I have been using Dremio for a year and a half. My main use case for Dremio is that I am able to access multiple databases and I can easily and quickly connect Dremio with my dashboards. In my recent project, my databases are full of information about our insurance operation, and I monitor my KPIs by connecting Dremio to my dashboards. I have multiple KPIs that I have to stay tuned to, and I need to access that very quickly and in an easy way, which is how Dremio helps me. About my use case with Dremio, I find databases that I don't know very much about, and in that web environment of Dremio, I am able to scroll and navigate through the databases by searching for an example or a column name, so it is much easier to navigate through with that kind of help.

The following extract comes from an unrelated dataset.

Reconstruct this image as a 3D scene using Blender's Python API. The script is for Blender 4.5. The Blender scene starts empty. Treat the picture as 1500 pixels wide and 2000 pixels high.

I have been using Dremio on and off as a data warehouse for the past three years. My main use case for Dremio is that we use it as a logical data warehouse where we use Dremio with VDSs as an alternative to AWS Glue or Apache Hive. As we are working with our ETL at the end of all of it, after the data types and everything have been cast, we make that available on Dremio as VDS and then we move on to our further data warehousing schemes within Dremio. We use Dremio enterprise-wide now, and the key use case has been reducing our costs when it comes to data storage. Our main use case for Dremio is as a data warehouse, and the challenge that it helped us solve is that physical data warehouses such as Redshift have storage and hardware upscaling conflicts. Dremio helps us decouple those and lets us catalog more. We can manage everything under one system.
I use Dremio for proof of concept purposes. I haven't used it in a real-time project, however, I explore Dremio as a data virtualization application in the ecosystem. It is relatively new, possibly a one-year or two-year-old system.
We use Dremio for financial data analytics and as a data lake. We connect Dremio with Oracle, Docker, MySQL, and utilize it for Power BI. Additionally, we use it to process data from MongoDB, although we face occasional challenges with NoSQL integration.
We use Dremio for data engineering.
We have been using it to build one of our frameworks. We primarily use Dremio to create a data framework and a data queue. It's being used in combination with DBT and Databricks.
Dremio is a platform that enables you to perform high-performance queries from a data lake. It helps you manage that data in a sophisticated way. The use cases are broad, but it allows you to make extremely good use of data in a data lake. It gives you data warehouse capabilities with data lake data.
I can visualize traffic from BI and Tableau on the same page and have my tables and schema on the same page. The data link comprises everything. If I want one structure, I connect it to a big table in the hive and the data team that could read my SQL work on my tables, schemas, table structures and everything all in one place. Dermio is as good as any other Presto engine.
I have used this solution as an ETL tool to create data marks on data lakes for bridging. I have used it as a greater layer for ad-hoc queries and for some services which do not require sub-second latency to credit data from very big data lakes. I have also used it to manage simple ad-hoc queries similar to Athena, Presto or BigQuery. We do not have a large number of people using this solution because it's mainly setup as a service to service integration. We integrated a big workload when we started using Dremio and this was very expensive. The migration is still in progress. As soon as this migration is finished, we plan to migrate ad-hoc queries from our analytical team.